Hence $(\frac{n + 1}{n})^2\frac{p^2}{q^2} < 2$. Let $y = (\frac{n + 1}{n})\frac{p}{q}$. Thus $y \in \mathbb{Q}$ and $y^2 < 2$. So $y \in A$. But, $y > x$.

Contradiction, since $x$ is an upper bound of $A$. So, $x^2 > 2$. Hence, $x^2 > 2$. Thus $p^2 > 2q^2$.

Pick $n$ so large that: $\frac{n^2}{2n + 1} > \frac{2q^2}{p^2 - q^2}$, i.e., $p^2n^2 > 2q^2(n + 1)$, i.e., $\frac{p^2}{q^2}(\frac{n}{n + 1})^2 > 2$.

Let $y = (\frac{n}{n + 1})\frac{p}{q}$. Then $y \in \mathbb{Q}$ and $y^2 > 2$. Since, $\frac{n}{n + 1} < 1$, $y < x$. But, for any $a \in A$, $a^2 < 2 < y^2$, so $a < y$.

Hence $y$ is an upper bound of $A$, smaller than $x$. Thus $A$ does not have a least upper bound. Q.E.D.

Sequences

We can define a list of $a_1, a_2, a_3, ...$ as $\{ a_n \}^{\infty}_{n = 1}$. Both of these denote an infinite series. An example of an infinite sequence is $\{ \frac{1}{n} \}^{\infty}_{n = 1}$ which equals $1, \frac{1}{2}, \frac{1}{3}, \frac{1}{4}, ...$.

Sometimes numbers in an infinite sequence get arbitrarily closer to some fixed number $a$, we say $\{ a_n \}^{\infty}_{n = 1}$ tends to the limit $a$, and write $a_n \rightarrow a$ as $n \rightarrow \infty$ or $lim_{n \rightarrow \infty} a_n = a$. In the case of $\{ \frac{1}{n} \}^{\infty}_{n = 1}$, it tends towards $0$.

The formal definition is $a_n \rightarrow a$ as $n \rightarrow \infty$ iff $(\forall \epsilon > 0)(\exists n \in \mathbb{N})(\forall m \geq n)[|a_n - a| < \epsilon]$ when we refer to limits. We can use this to prove any limit for any series.

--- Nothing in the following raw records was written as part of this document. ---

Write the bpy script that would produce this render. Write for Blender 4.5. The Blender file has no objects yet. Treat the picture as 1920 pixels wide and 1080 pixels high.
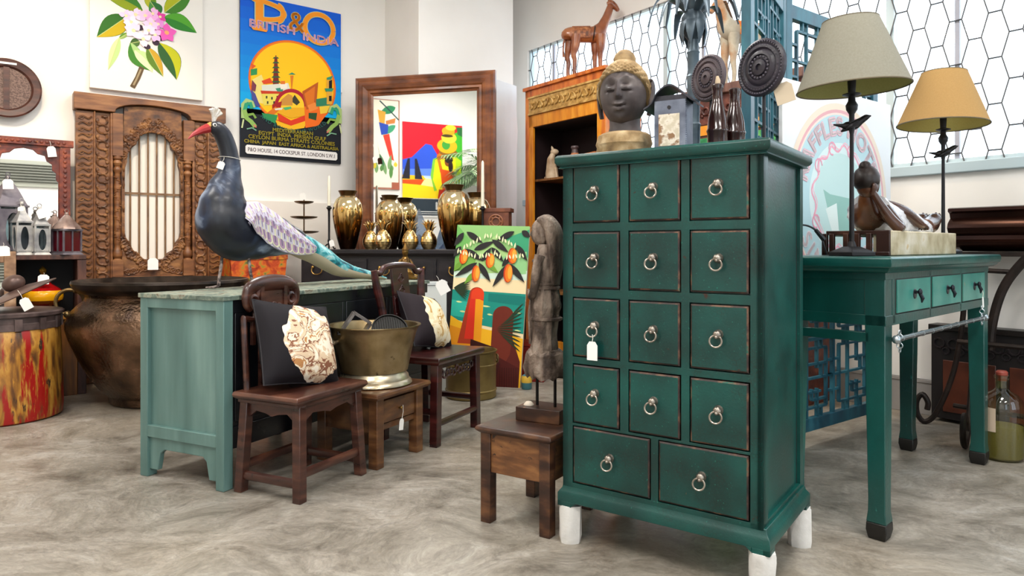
import bpy, bmesh, math, random
from math import sin, cos, pi, radians as R, atan2, sqrt, exp, tau
from mathutils import Matrix, Vector, noise
random.seed(7)
S = bpy.context.scene
C = S.collection
# ---------------- camera, view, world, lights ----------------
F, EYE, CX, CY = 1312.0, 0.95, 960.0, 464.0      # focal length in pixels (1920 wide frame), eye height, horizon
cam = bpy.data.objects.new('camera', bpy.data.cameras.new('camera')); C.objects.link(cam)
cam.data.lens = F / 1920 * 36; cam.data.sensor_width = 36; cam.data.shift_y = -(540 - CY) / 1920
cam.location = (0, 0, EYE); cam.rotation_euler = (R(90), 0, 0); cam.data.clip_start = .05
S.camera = cam
S.view_settings.view_transform = 'Standard'; S.view_settings.look = 'None'
S.view_settings.gamma = 1; S.view_settings.use_curve_mapping = False
S.view_settings.exposure = 0.2
S.cycles.max_bounces = 10; S.cycles.diffuse_bounces = 5; S.cycles.glossy_bounces = 5
S.cycles.transparent_max_bounces = 16; S.cycles.caustics_reflective = False; S.cycles.caustics_refractive = False
S.cycles.sample_clamp_indirect = 6
w = bpy.data.worlds.new('daylight'); S.world = w; w.use_nodes = True
bg = w.node_tree.nodes['Background']; bg.inputs[0].default_value = (.93, .97, 1, 1); bg.inputs[1].default_value = 3.2
D1 = Vector((.7985, .602, 0)); D2 = Vector((.602, -.7985, 0))   # along the poster wall / along the window wall
def area(name, loc, size, power, color, direction, portal=False):
    l = bpy.data.lights.new(name, 'AREA'); l.shape = 'RECTANGLE'; l.size, l.size_y = size; l.energy = power; l.color = color
    if portal: l.cycles.is_portal = True
    o = bpy.data.objects.new(name, l); C.objects.link(o); o.location = loc
    o.rotation_euler = Vector(direction).to_track_quat('-Z', 'Y').to_euler() if direction[2] == 0 else (0, 0, atan2(D1.y, D1.x)); return o
def spot(name, loc, target, power, color, ang, blend=.6, rad=.04):
    l = bpy.data.lights.new(name, 'SPOT'); l.energy = power; l.color = color; l.spot_size = R(ang); l.spot_blend = blend; l.shadow_soft_size = rad
    o = bpy.data.objects.new(name, l); C.objects.link(o); o.location = loc
    o.rotation_euler = (Vector(target) - Vector(loc)).to_track_quat('-Z', 'Y').to_euler(); return o
CEIL = 3.6
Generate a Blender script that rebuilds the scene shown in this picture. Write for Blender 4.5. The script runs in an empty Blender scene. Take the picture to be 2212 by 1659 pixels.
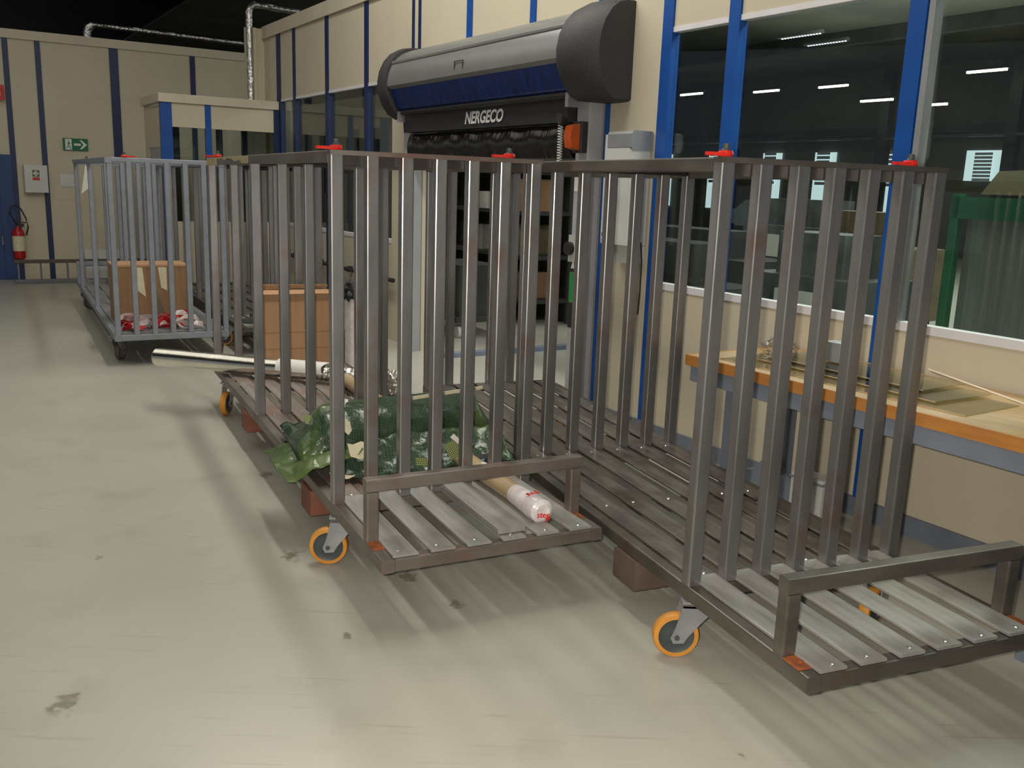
import bpy, bmesh, math, random
from math import sin, cos, pi, radians as R
from mathutils import Vector, Matrix, noise
random.seed(7)
S = bpy.context.scene
COL = S.collection

# ------------------------------------------------------------------ camera
F_PX, PITCH, ROLL, EYE = 1991.67, 0.2129, 0.0348, 1.58
cd = bpy.data.cameras.new('camera'); cam = bpy.data.objects.new('camera', cd); COL.objects.link(cam)
cd.sensor_width = 36.0; cd.sensor_fit = 'HORIZONTAL'; cd.lens = F_PX / 2212 * 36.0; cd.clip_start = 0.05; cd.clip_end = 200
_R = Vector((1, 0, 0)); _U = Vector((0, sin(PITCH), cos(PITCH))); _F = Vector((0, cos(PITCH), -sin(PITCH)))
_x = cos(ROLL) * _R + sin(ROLL) * _U; _y = cos(ROLL) * _U - sin(ROLL) * _R
m = Matrix((( _x.x, _y.x, -_F.x, 0), (_x.y, _y.y, -_F.y, 0), (_x.z, _y.z, -_F.z, EYE), (0, 0, 0, 1)))
cam.matrix_world = m
S.camera = cam

# ------------------------------------------------------------------ world, view
S.view_settings.view_transform = 'Standard'; S.view_settings.look = 'None'
S.view_settings.gamma = 1.0; S.view_settings.use_curve_mapping = False
S.view_settings.exposure = 0.12
w = bpy.data.worlds.new('world'); S.world = w; w.use_nodes = True
w.node_tree.nodes['Background'].inputs[0].default_value = (0.85, 0.92, 1.0, 1)
w.node_tree.nodes['Background'].inputs[1].default_value = 0.16

# wall frame: s runs along the right-hand wall away from the camera, d is the distance out from it
A_W, D_W = 0.5599, 3.847
WN = Vector((cos(A_W), sin(A_W), 0)); WT = Vector((-sin(A_W), cos(A_W), 0)); W_ROT = A_W + pi / 2
def WL(s, d, z=0.0): return WN * (D_W - d) + WT * s + Vector((0, 0, z))

def area(name, loc, rot, sx, sy, power, col=(1, 1, 1)):
    l = bpy.data.lights.new(name, 'AREA'); l.shape = 'RECTANGLE'; l.size = sx; l.size_y = sy; l.energy = power; l.color = col
    o = bpy.data.objects.new(name, l); COL.objects.link(o); o.location = loc; o.rotation_euler = rot; return o
# camera flash (beside the lens)
fl = bpy.data.lights.new('camera_flash', 'SPOT'); fl.energy = 300; fl.shadow_soft_size = 0.018; fl.color = (1.0, 0.93, 0.82)
fl.spot_size = R(84); fl.spot_blend = 0.6
fo = bpy.data.objects.new('camera_flash', fl); COL.objects.link(fo)
fo.matrix_world = Matrix.Translation(_x * -0.05 + _y * 0.035 + _F * 0.0) @ m
# overhead luminaires of the hall (rows of tubes running the way the racks stand), then two added fill lights
area('hall_luminaire_far', (-1.45, 6.4, 5.2), (0, 0, 0.46), 0.26, 5.0, 140, (1.0, 0.97, 0.88))
area('hall_luminaire_near', (0.1, 5.4, 5.2), (0, 0, 0.40), 0.8, 4.0, 36, (1.0, 0.97, 0.88))
area('hall_fill_left', (-5.2, 7.0, 5.3), (0, 0, 0.5), 4.0, 9.0, 100, (1.0, 0.95, 0.84))  # unseen wide area light, added as fill for the left side
area('hall_fill_behind', (-1.0, -3.0, 5.3), (0, 0, 0.5), 4.0, 6.0, 105, (1.0, 0.97, 0.9))  # added fill from behind the camera, not a seen fitting
# light inside the neighbouring hall behind the glass
area('back_hall_light', WL(7, -9, 4.9), (0, 0, W_ROT), 12, 6, 700, (0.95, 1.0, 0.95))
area('back_hall_bounce_fill', WL(9, -10, 3.9), (pi, 0, W_ROT), 12, 8, 330, (0.95, 1.0, 0.92))  # upward area light added as bounce to brighten the hall ceiling
area('booth_fill', WL(2.6, -1.4, 4.2), (0, 0, W_ROT), 2.0, 1.0, 150, (0.95, 1.0, 0.95))  # unseen area light added to brighten the booth curtain
area('back_room_light', WL(9.5, -1.4, 3.0), (0, 0, W_ROT), 3.0, 1.0, 20, (1.0, 0.97, 0.85))

# ------------------------------------------------------------------ materials
MATS = {}
def nodes_of(name):
    mt = bpy.data.materials.new(name); mt.use_nodes = True
    nt = mt.node_tree; b = nt.nodes['Principled BSDF']; return mt, nt, b
def noise_mix(nt, c1, c2, scale, lo=0.4, hi=0.6, detail=5, coord='Object', stretch=None):
    tc = nt.nodes.new('ShaderNodeTexCoord'); src = tc.outputs[coord]
    if stretch:
        mp = nt.nodes.new('ShaderNodeMapping'); mp.inputs['Scale'].default_value = stretch
        nt.links.new(src, mp.inputs['Vector']); src = mp.outputs['Vector']
    n = nt.nodes.new('ShaderNodeTexNoise'); n.inputs['Scale'].default_value = scale; n.inputs['Detail'].default_value = detail
    nt.links.new(src, n.inputs['Vector'])
    mr = nt.nodes.new('ShaderNodeMapRange'); mr.inputs['From Min'].default_value = lo; mr.inputs['From Max'].default_value = hi
    nt.links.new(n.outputs['Fac'], mr.inputs['Value'])
    mx = nt.nodes.new('ShaderNodeMix'); mx.data_type = 'RGBA'
    nt.links.new(mr.outputs['Result'], mx.inputs[0])
    for i, c in ((6, c1), (7, c2)):
        if isinstance(c, tuple): mx.inputs[i].default_value = (*c, 1)
        else: nt.links.new(c, mx.inputs[i])
    return mx.outputs[2], n.outputs['Fac'], src
def bump(nt, b, fac, strength=0.2, dist=0.01):
    bp = nt.nodes.new('ShaderNodeBump'); bp.inputs['Strength'].default_value = strength; bp.inputs['Distance'].default_value = dist
    nt.links.new(fac, bp.inputs['Height']); nt.links.new(bp.outputs[0], b.inputs['Normal'])
def plain(name, c1, c2=None, scale=6, rough=0.5, metal=0.0, lo=0.35, hi=0.65, bmp=0, stretch=None, spec=None, obj_random=0):
    mt, nt, b = nodes_of(name)
    c2 = c2 or tuple(x * 0.85 for x in c1)
    out, fac, _ = noise_mix(nt, c1, c2, scale, lo, hi, stretch=stretch)
    nt.links.new(out, b.inputs['Base Color'])
    b.inputs['Roughness'].default_value = rough; b.inputs['Metallic'].default_value = metal
    if spec is not None: b.inputs['Specular IOR Level'].default_value = spec
    if bmp: bump(nt, b, fac, bmp)
    MATS[name] = mt; return mt

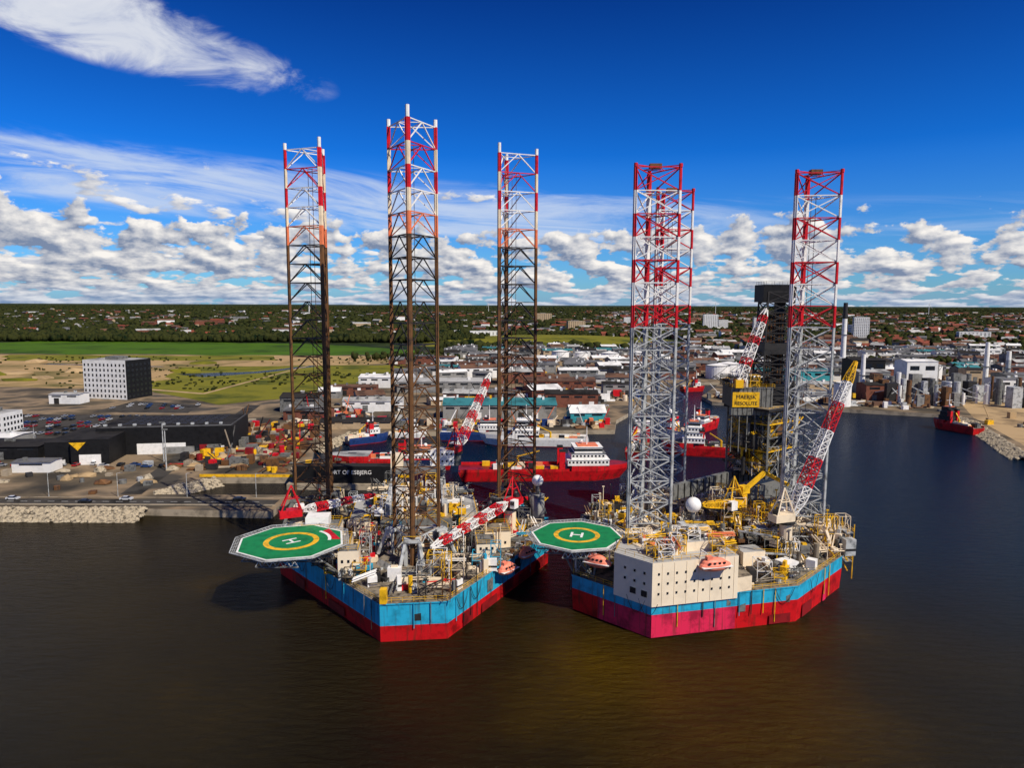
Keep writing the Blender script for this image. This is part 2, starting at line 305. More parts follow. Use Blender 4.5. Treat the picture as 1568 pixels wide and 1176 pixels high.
for yy in range(412,1150,31):
    x=-160 if yy<900 else -100
    while x<.78*yy+20:
        L_=R.uniform(13,44) ; W_=R.uniform(10,20); x+=L_/2+R.uniform(3,14)
        cx=x; cy=yy+R.uniform(-5,5); x+=L_/2
        ok=all(inpoly(cx+a*L_*.58,cy+b_*W_*.7,LAND) for a in(-1,0,1) for b_ in(-1,1)) and not any(inpoly(cx+a*L_*.5,cy,P) for P in green for a in (-1,1)) and all(math.hypot(cx-a,cy-b_)>c+L_*.45 for a,b_,c in placed) and all(math.hypot(cx-a,cy-b_)>16+L_*.4 for a,b_ in tanks)
        if ok and R.random()<.86 and not(235<cx<520 and cy<665): warehouse(cx,cy,L_,W_,R.uniform(4,11),R.choice([0,.08,-.12,.2,.35,-.3]))
def tank(x,y,r,h,c='white_paint'):
    mb=MB(); mb.cyl(x,y,LZ,LZ+h,r,c,28); mb.cyl(x,y,LZ+h,LZ+h+r*.15,r*.98,c,28,r*.2)
    mb.cyl(x,y,LZ+h-.4,LZ+h+.2,r+.25,'grey_paint',28)
    for k in range(12):
        a=-2.4+k*.12; mb.beam((x+(r+.3)*math.cos(a),y+(r+.3)*math.sin(a),LZ+k*h/12),(x+(r+.3)*math.cos(a+.12),y+(r+.3)*math.sin(a+.12),LZ+(k+1)*h/12),.2,'grey_paint')
    mb.build('storage_tank')
for (x,y) in tanks: tank(x,y,R.uniform(9,12),R.uniform(11,14))
tank(240,508,6,17);tank(420,700,8,14)
def chimney(x,y,h,r,c='white_paint',top='white_paint'):
    mb=MB(); mb.cyl(x,y,LZ,LZ+h*.75,r,c,16,r*.85); mb.cyl(x,y,LZ+h*.75,LZ+h,r*.85,top,16,r*.75); mb.cyl(x,y,LZ+h*.5,LZ+h*.5+.6,r*1.25,'grey_paint',16); mb.cyl(x,y,LZ,LZ+3,r*1.4,'concrete',16); mb.build('chimney')
chimney(405,600,42,2.2); chimney(395,840,76,3.2,'white_paint','dark_steel'); chimney(280,560,34,2); chimney(452,640,32,2.4,'galv_steel')
for (x,y,L_,W_,h,w,ro) in [(345,600,26,20,26,'wall_white','roof_white'),(320,640,30,20,24,'black_clad','roof_dark'),(300,590,26,20,18,'wall_grey','roof_light'),(270,640,36,22,14,'wall_teal','roof_teal'),(250,580,30,18,9,'wall_beige','roof_light'),(372,640,24,18,20,'wall_grey','roof_light'),(395,560,24,16,15,'wall_white','roof_grey'),(215,560,30,14,8,'wall_grey','roof_grey'),(440,610,34,20,14,'wall_grey','roof_grey'),(285,545,26,16,12,'wall_brick','roof_dark')]:
    warehouse(x,y,L_,W_,h,0,w,ro,1.5,'factory_building')
mb=MB()
for k in range(80): 
    x=R.uniform(285,385);y=R.uniform(500,575);h=R.uniform(4,20)
    if R.random()<.5: mb.cyl(x,y,LZ,LZ+h,R.uniform(.8,2.4),R.choice(['galv_steel','white_paint','rust_steel','grey_paint']),12)
    else: mb.box(x,y,LZ,R.uniform(3,8),R.uniform(3,8),h,R.choice(['galv_steel','grey_paint','rust_steel','wall_grey','dark_steel']))
    mb.beam((x,y,LZ+h*.8),(x+R.uniform(-14,14),y+R.uniform(-8,8),LZ+h*.5),.4,'galv_steel')
mb.build('process_plant')
for (x,y,L_,h) in [(560,2000,40,46),(605,2030,26,30),(740,1500,30,48),(760,1560,30,30),(180,2000,50,26),(125,2900,70,36),(430,2300,40,34),(395,2400,34,30),(-60,1500,60,16),(980,1500,60,18),(660,1900,24,42)]:
    blockb(x,y,L_,18,h,R.uniform(-.3,.3),R.choice(['wall_white','wall_white','wall_beige']),int(h/3.4),8,'apartment_block')
def turbine(x,y,h):
    e=empty('wind_turbine',(x,y,LZ)); mb=MB(); mb.cyl(x,y,LZ,LZ+h,2,'white_paint',8,1.1); mb.box(x,y+1,LZ+h-1,3,7,3,'white_paint'); a0=R.random()*2
    mb.build('tower',e); mb=MB()
    for k in range(3):
        a=a0+k*2.094; mb.beam((x,y-3,LZ+h+.5),(x+math.cos(a)*h*.5,y-3,LZ+h+.5+math.sin(a)*h*.5),1.4,'white_paint',4,.3)
    mb.build('blades',e)
for k in range(9): turbine(R.uniform(-.4,.8)*5200,R.uniform(4600,6800),R.uniform(60,85))
# ---------------------------------------------------------------- quay cargo
def yard(name,poly,n,mats,smax=8,hmax=4,beams=True):
    mb=MB(); xs=[p[0] for p in poly];ys=[p[1] for p in poly];k=0
    while k<n:
        x=R.uniform(min(xs),max(xs));y=R.uniform(min(ys),max(ys))
        if not inpoly(x,y,poly): continue
        k+=1; t=R.random() if beams else R.choice([.2,.3,.75,.9]); m_=R.choice(mats); r=R.choice([0,0,1.57,.2,R.random()*3])
        if t<.4: mb.box(x,y,LZ+.05+k*1e-4,R.uniform(2,smax),2.4,R.choice([1.2,2.6,min(5.2,hmax)]),m_,r)
        elif t<.65:
            for q in range(4): mb.beam((x-4*math.cos(r),y+q*.7-4*math.sin(r),LZ+.5),(x+4*math.cos(r),y+q*.7+4*math.sin(r),LZ+.5),.3,m_,6)
        elif t<.72: mb.beam((x,y,LZ+2),(x+R.uniform(-7,7),y+R.uniform(-3,3),LZ+R.uniform(6,14)),.3,m_); mb.box(x,y,LZ,3,2.4,2.6,m_,r)
        elif t<.82: mb.cyl(x,y,LZ,LZ+R.uniform(1.5,hmax),R.uniform(.8,1.8),m_,10)
        else:
            P=ICO*(1+.4*(np.random.rand(12,1)-.5))*np.array([R.uniform(2,5),R.uniform(2,4),R.uniform(.8,2.4)])+np.array([x,y,LZ+.3]); mb.add([tuple(p) for p in P],ICOF,R.choice(['rock','sand','rust_steel']))
    mb.build(name)
CM=['red_paint','orange_paint','yellow_paint','white_paint','ship_blue','grey_paint','rust_steel','cream_paint','galv_steel','grey_paint','dark_steel','dark_steel']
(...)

Theorem: $\{ \frac{n}{n + 1} \}^{\infty}_{n = 1} = \frac{1}{2}$, $\frac{2}{3}$, $\frac{3}{4}$, $\frac{4}{5}$, $...$.

Proof: We need to prove $\frac{n}{m + 1} \rightarrow 1$ as $n \rightarrow \infty$.

Let $\epsilon > 0$ be given. We need to find an $n$ such that for all $m \geq n$: $|\frac{m}{m + 1} - 1| < \epsilon$.

Pick $n$ so large that $n > \frac{1}{\epsilon}$. Then for any $m \geq n$: $|\frac{m}{m + 1} - 1| = |\frac{-1}{m + 1}| = \frac{1}{m + 1} < \frac{1}{m} \leq \frac{1}{n} < \epsilon$. Q.E.D.